Le 28e Sila, qui se poursuit jusqu’au 8 novembre, transcende les frontières du livre pour devenir un carrefour mondial. Avec 1.254 maisons d’édition issues de 49 pays, et la Mauritanie en invitée d’honneur – terre de griots et de manuscrits anciens –, le salon bruisse de conférences thématiques : littérature et mémoire postcoloniale, édition numérique face à l’IA, rôle des langues minoritaires dans la construction identitaire.

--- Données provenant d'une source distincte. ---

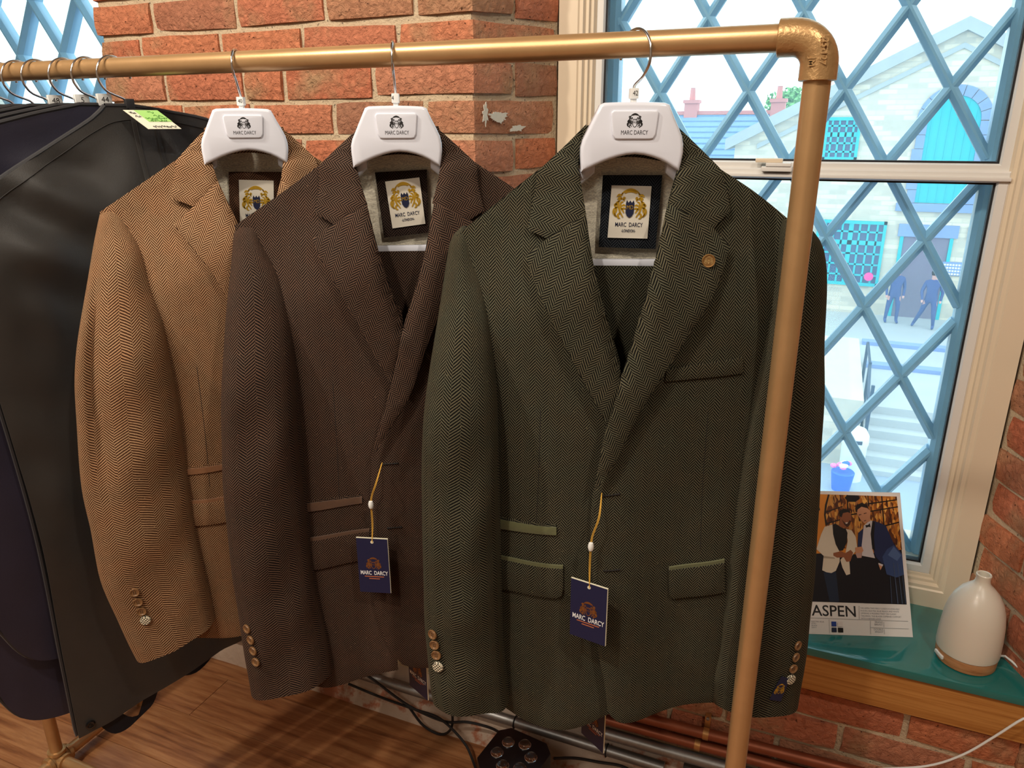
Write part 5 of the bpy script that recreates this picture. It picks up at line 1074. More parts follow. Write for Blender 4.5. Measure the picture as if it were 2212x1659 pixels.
# ================================================================ THINGS ON THE SILL
SZ = 0.473
card = empty('poster_card', (0.063, 1.377, SZ), R(19.34), 'white advertising card with a photo of two men, leaning on the window', 'poster')
lean = empty('card_sheet', (0, 0, 0)); lean.parent = card; lean.rotation_euler = (R(-32), 0, 0)
CW, CHh = 0.201, 0.284
MB().box((0, 0, 0.0005), (CW, 0.0012, CHh)).build('card_board', plain('satin_card', srgb(236, 230, 226), 0.28), lean, False)
PC = dict(orange=(226, 140, 44), maroon=(92, 34, 22), dark=(32, 18, 12), black=(18, 16, 20), ink=(12, 12, 24), denim=(26, 42, 66), navydk=(14, 14, 26), cream=(226, 212, 190), creamsh=(180, 164, 142), blackcl=(16, 16, 24), lapel=(14, 14, 20), skinA=(152, 90, 58), hair=(30, 22, 20), beard=(70, 40, 28), white=(236, 226, 214), navy=(30, 44, 86), shirt=(216, 208, 210), glow=(52, 74, 122), glow2=(82, 108, 156), skinB=(206, 146, 110), brow=(60, 34, 26), glass=(190, 150, 140), stripe=(70, 84, 110), blue=(34, 66, 146), swnavy=(24, 40, 70), swblk=(10, 14, 20), swcream=(230, 220, 216), line=(150, 150, 156))
PM = {k: plain('print_' + k, srgb(*v), 0.3) for k, v in PC.items()}
n = NT('print_bottles'); vo = n.new('ShaderNodeTexVoronoi', {'Vector': n.new('ShaderNodeMapping', {'Vector': n.coord(), 'Scale': (260.0, 1.0, 95.0)}).outputs[0], 'Scale': 1.0})
sp = n.new('ShaderNodeSeparateColor', {0: vo.outputs['Color']})
PM['bottles'] = n.set(Base_Color=n.ramp(sp.outputs[0], [(0.0, srgb(60, 26, 14)), (0.35, srgb(120, 62, 22)), (0.6, srgb(196, 118, 40)), (0.8, srgb(232, 170, 80)), (1.0, srgb(150, 92, 60))]), Roughness=0.3)
PD = [["orange",[[0.044,0.977],[0.962,0.971],[0.967,0.22],[0.037,0.221]]],["maroon",[[0.044,0.977],[0.074,0.977],[0.072,0.553],[0.043,0.552]]],["bottles",[[0.279,0.975],[0.962,0.971],[0.969,0.596],[0.247,0.594],[0.229,0.76],[0.234,0.85],[0.254,0.927]]],["dark",[[0.228,0.753],[0.221,0.83],[0.237,0.899],[0.274,0.975],[0.291,0.975],[0.257,0.899],[0.238,0.829],[0.244,0.753]]],["dark",[[0.232,0.849],[0.413,0.895],[0.414,0.888],[0.233,0.841]]],["dark",[[0.419,0.829],[0.965,0.902],[0.966,0.894],[0.42,0.819]]],["dark",[[0.24,0.77],[0.383,0.801],[0.384,0.793],[0.241,0.761]]],["dark",[[0.662,0.918],[0.962,0.952],[0.962,0.944],[0.663,0.908]]],["dark",[[0.788,0.759],[0.965,0.793],[0.965,0.784],[0.789,0.749]]],["dark",[[0.46,0.975],[0.472,0.975],[0.468,0.829],[0.456,0.829]]],["dark",[[0.806,0.972],[0.818,0.972],[0.817,0.759],[0.805,0.759]]],["dark",[[0.667,0.974],[0.679,0.973],[0.679,0.897],[0.667,0.897]]],["black",[[0.092,0.862],[0.107,0.88],[0.15,0.889],[0.181,0.879],[0.184,0.861],[0.145,0.844],[0.106,0.84]]],["black",[[0.439,0.954],[0.465,0.974],[0.571,0.973],[0.592,0.953],[0.546,0.926],[0.469,0.926]]],["ink",[[0.046,0.549],[0.27,0.56],[0.539,0.554],[0.964,0.596],[0.967,0.22],[0.037,0.221]]],["denim",[[0.177,0.424],[0.302,0.431],[0.312,0.224],[0.221,0.222]]],["navydk",[[0.541,0.527],[0.693,0.528],[0.767,0.421],[0.773,0.22],[0.558,0.22]]],["cream",[[0.299,0.76],[0.218,0.743],[0.18,0.691],[0.122,0.584],[0.19,0.538],[0.166,0.438],[0.206,0.425],[0.255,0.42],[0.301,0.437],[0.343,0.499],[0.352,0.56],[0.31,0.649]]],["cream",[[0.428,0.732],[0.486,0.722],[0.521,0.677],[0.528,0.595],[0.482,0.554],[0.44,0.513],[0.439,0.417],[0.4,0.408],[0.368,0.459],[0.352,0.513],[0.405,0.554],[0.439,0.65]]],["creamsh",[[0.19,0.538],[0.292,0.53],[0.303,0.519],[0.187,0.522]]],["blackcl",[[0.298,0.758],[0.328,0.768],[0.389,0.739],[0.428,0.732],[0.442,0.704],[0.429,0.636],[0.384,0.58],[0.346,0.575],[0.318,0.622]]],["lapel",[[0.298,0.758],[0.318,0.765],[0.339,0.649],[0.346,0.575],[0.316,0.622],[0.298,0.691]]],["skinA",[[0.376,0.801],[0.377,0.843],[0.416,0.867],[0.474,0.865],[0.49,0.835],[0.488,0.794],[0.464,0.758],[0.427,0.739],[0.384,0.742],[0.367,0.76]]],["hair",[[0.374,0.822],[0.378,0.86],[0.425,0.875],[0.474,0.866],[0.491,0.844],[0.456,0.851],[0.41,0.843],[0.394,0.812]]],["beard",[[0.393,0.798],[0.415,0.763],[0.441,0.743],[0.469,0.759],[0.485,0.787],[0.471,0.794],[0.449,0.77],[0.424,0.773]]],["white",[[0.428,0.777],[0.453,0.779],[0.446,0.769],[0.43,0.768]]],["skinA",[[0.287,0.56],[0.365,0.574],[0.405,0.561],[0.46,0.585],[0.483,0.566],[0.45,0.505],[0.41,0.501],[0.388,0.532],[0.321,0.528],[0.285,0.542]]],["navy",[[0.533,0.622],[0.547,0.704],[0.611,0.745],[0.596,0.691],[0.573,0.622],[0.569,0.595],[0.538,0.595]]],["shirt",[[0.608,0.758],[0.672,0.795],[0.698,0.793],[0.671,0.704],[0.674,0.596],[0.694,0.531],[0.568,0.546],[0.573,0.622],[0.588,0.677]]],["navy",[[0.698,0.795],[0.768,0.781],[0.828,0.759],[0.889,0.637],[0.964,0.563],[0.957,0.503],[0.761,0.493],[0.703,0.54],[0.672,0.623],[0.671,0.704]]],["lapel",[[0.699,0.792],[0.722,0.783],[0.7,0.677],[0.7,0.582],[0.674,0.596],[0.67,0.698]]],["glow",[[0.767,0.542],[0.819,0.596],[0.89,0.626],[0.962,0.563],[0.962,0.423],[0.889,0.402],[0.795,0.422]]],["glow2",[[0.822,0.556],[0.888,0.616],[0.953,0.556],[0.909,0.516]]],["skinB",[[0.54,0.855],[0.545,0.887],[0.596,0.904],[0.654,0.897],[0.686,0.859],[0.677,0.82],[0.674,0.79],[0.616,0.773],[0.58,0.799]]],["hair",[[0.54,0.855],[0.536,0.88],[0.55,0.903],[0.604,0.92],[0.655,0.908],[0.673,0.869],[0.657,0.882],[0.599,0.892],[0.558,0.87],[0.552,0.85]]],["brow",[[0.565,0.834],[0.592,0.839],[0.592,0.835],[0.568,0.829]]],["brow",[[0.616,0.845],[0.644,0.85],[0.647,0.846],[0.618,0.84]]],["brow",[[0.611,0.792],[0.633,0.798],[0.636,0.794],[0.615,0.788]]],["blackcl",[[0.623,0.761],[0.65,0.763],[0.669,0.776],[0.675,0.748],[0.652,0.75],[0.63,0.743]]],["skinB",[[0.506,0.602],[0.572,0.61],[0.586,0.582],[0.542,0.546],[0.504,0.565]]],["glass",[[0.504,0.561],[0.572,0.568],[0.56,0.531],[0.518,0.529]]],["shirt",[[0.723,0.5],[0.769,0.488],[0.758,0.475],[0.722,0.488]]],["skinB",[[0.722,0.488],[0.758,0.476],[0.737,0.449]]],["stripe",[[0.865,0.502],[0.873,0.502],[0.884,0.225],[0.876,0.224]]],["stripe",[[0.905,0.502],[0.912,0.502],[0.925,0.225],[0.919,0.225]]],["stripe",[[0.824,0.409],[0.829,0.409],[0.824,0.224],[0.818,0.224]]],["stripe",[[0.941,0.489],[0.946,0.489],[0.957,0.226],[0.952,0.225]]],["blue",[[0.222,0.091],[0.268,0.091],[0.267,0.058],[0.222,0.058]]],["swnavy",[[0.22,0.05],[0.267,0.05],[0.267,0.02],[0.22,0.02]]],["swblk",[[0.281,0.051],[0.331,0.05],[0.33,0.019],[0.281,0.02]]],["swcream",[[0.281,0.091],[0.33,0.09],[0.33,0.059],[0.28,0.059]]],["line",[[0.026,0.112],[0.963,0.109],[0.963,0.107],[0.027,0.11]]],["line",[[0.5,0.201],[0.503,0.201],[0.496,0.11],[0.493,0.11]]],["line",[[0.199,0.104],[0.202,0.104],[0.201,0.013],[0.199,0.013]]],["line",[[0.598,0.104],[0.601,0.104],[0.595,0.014],[0.592,0.014]]],["line",[[0.593,0.059],[0.961,0.059],[0.961,0.057],[0.593,0.057]]],["line",[[0.726,0.098],[0.729,0.098],[0.728,0.064],[0.725,0.064]]],["line",[[0.726,0.05],[0.729,0.05],[0.726,0.017],[0.723,0.016]]]]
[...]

Des débats enflammés sur la liberté d’expression aux ateliers de traduction, en passant par des remises de prix qui couronnent les plumes arabes et africaines, l’événement est une fête de l’esprit. Ouvert quotidiennement de 10h à 20h, gratuit pour le public, il attire des dizaines de milliers de visiteurs, étudiants, intellectuels, familles – un Alger cosmopolite qui vibre au rythme des pages tournées.
Dans ce foisonnement, l’Anep se distingue par sa constance. Pas de stand ostentatoire, mais un espace humble et généreux, où le livre n’est pas un produit, mais un bien commun. Face aux géants étrangers, elle rappelle que la souveraineté culturelle passe par l’édition nationale : investir dans les auteurs locaux, subventionner les prix, digitaliser les archives.

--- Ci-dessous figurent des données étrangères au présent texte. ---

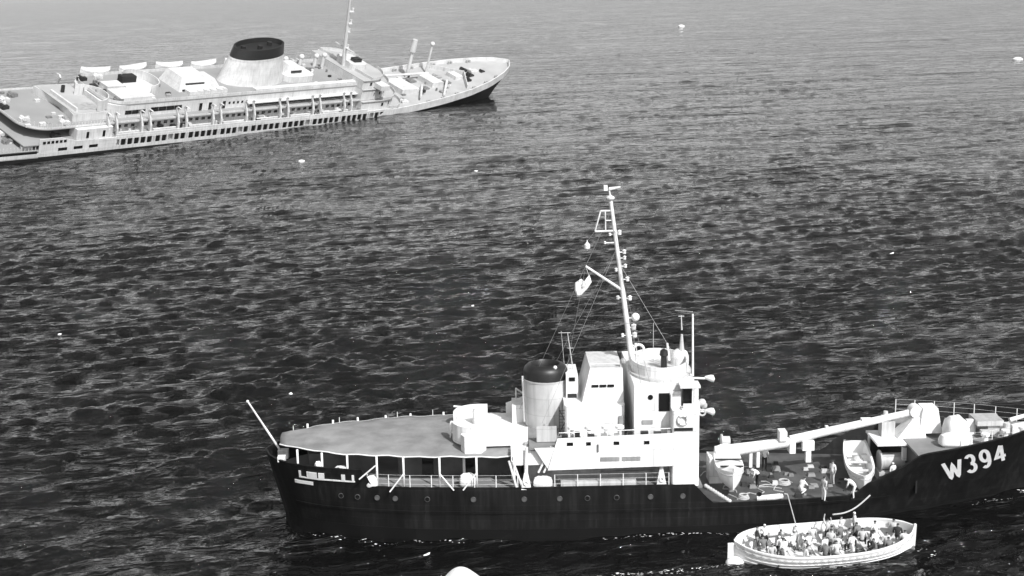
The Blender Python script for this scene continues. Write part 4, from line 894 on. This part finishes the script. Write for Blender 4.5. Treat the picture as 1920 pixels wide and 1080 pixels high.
# second rounded windscreen, skylights and houses on the sun deck
arc2 = [(-25.8 + 4.2*math.cos(rad(a)), 1.0 + 5.6*math.sin(rad(a))) for a in range(-95, 140, 12)]
w2 = part('curved_windscreen', MB().wall(arc2, 8.0, 10.4, .25), 'liner_white', su)
part('windscreen_floor', MB().prism([(-25.8 + 4*math.cos(rad(a)), 1 + 5.3*math.sin(rad(a))) for a in range(0, 360, 15)], 8.0, 8.06), 'liner_white', su)
part('windscreen_shadow', MB().box(-29.5, -25.3, 3.2, 5.4, 8.05, 9.7), 'void_dark', su)  # black box stands in for the shadow at the curved windscreen
part('after_sun_house', MB().box(-37, -27, -7.6, -1.2, 8.0, 8.9), 'liner_white', su); part('skylight', MB().box(-36.5, -31.5, -.8, 2.8, 8.0, 9.2), 'liner_white', su)
for a_, b_ in ((-38.6, 2.2), (-37.3, -1.6)): part('hatch_opening', MB().box(a_, a_ + 1.6, b_, b_ + 1.8, 8.0, 8.25), 'void_dark', su)
vh = part('vent_house', MB().frustum((-17.5, -6.5, -4.6, 4.6), (-16, -8.6, -3.0, 3.4), 8.0, 11.4), 'liner_white', su)
part('louvre', MB().box(-15.2, -9.3, -4.0, -3.4, 9.6, 9.95), 'window_dark', vh); part('louvre', MB().box(-16.5, -5.0, -4.72, -4.5, 8.25, 8.6), 'window_dark', vh)
part('vent_house', MB().frustum((-8.4, -3.6, -3.4, 3.0), (-7.8, -5.0, -2.6, 2.4), 8.0, 10.2), 'liner_white', su)
part('vent_house', MB().box(-16, -3.8, -7.0, -4.9, 8.0, 8.9), 'liner_white', su)
for k in range(5): part('locker', MB().box(-13.5 + k*2.1, -12.6 + k*2.1, -7.1, -6.2, 8.0, 9.2), 'liner_white', su)
# funnel
def lfunnel():
    def ring(z, a, b, cx, tilt=0, n=36): return [(cx + a*math.copysign(abs(math.cos(t))**.9, math.cos(t)), b*math.sin(t), z + tilt*(a*math.cos(t))) for t in [2*math.pi*i/n for i in range(n)]]
    o = part('funnel', MB().rings([ring(8.0, 10.0, 5.2, 8.6), ring(9.2, 9.6, 5.0, 8.8), ring(11, 9.1, 4.8, 9.0), ring(14.0, 8.4, 4.5, 9.2, .04), ring(14.9, 8.1, 4.45, 9.3, .07)]), 'liner_white', su, True)
    part('funnel_band', MB().rings([ring(14.9, 8.2, 4.5, 9.3, .07), ring(15.5, 8.0, 4.45, 9.35, .08)], cap=False), 'grey_white_paint', o, True)
    part('funnel_top', MB().rings([ring(15.5, 8.0, 4.4, 9.35, .08), ring(18.2, 7.4, 4.15, 9.5, .1), ring(18.3, 6.9, 3.7, 9.5, .1), ring(17.0, 6.8, 3.6, 9.5, .1)]), 'black_paint', o, True)
    for x_, y_ in ((5, .5), (9.5, -.6), (13.5, .8)): part('exhaust_pipe', MB().cyl((x_, y_, 15.5), (x_, y_, 18.0 + .08*(x_ - 9)), .7, .7, 12), 'black_paint', o, True)
lfunnel()
part('forward_casing', MB().prism(roundrect(17.5, 27.5, -4.4, 4.4, 2.5, 6), 8.0, 9.7), 'liner_white', su); part('forward_casing', MB().frustum((18.5, 24.5, -2.4, 2.6), (19.5, 22.5, -1.5, 1.7), 9.7, 12.2), 'liner_white', su); part('louvre', MB().box(20, 23.5, -2.5, -2.2, 10.1, 10.7), 'window_dark', su)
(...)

C’est un message lancé aux décideurs, aux lecteurs, aux jeunes : l’Algérie a une voix, une plume, un avenir littéraire. Et au Sila, cette voix résonne fort, portée par 800 titres qui, à eux seuls, racontent l’épopée d’un peuple.
Pour les curieux, le stand Anep est incontournable – un détour qui enrichit l’âme.
Et au-delà du salon ? L’entreprise appelle à une politique nationale renforcée : bibliothèques de quartier, partenariats avec les écoles, festivals décentralisés. Car le livre, en Algérie, n’est pas un luxe : c’est une arme, un rempart, une lumière. Dans les allées du Safex, sous le soleil méditerranéen, l’Anep le prouve une fois de plus : la culture avance, page après page, signe après signe.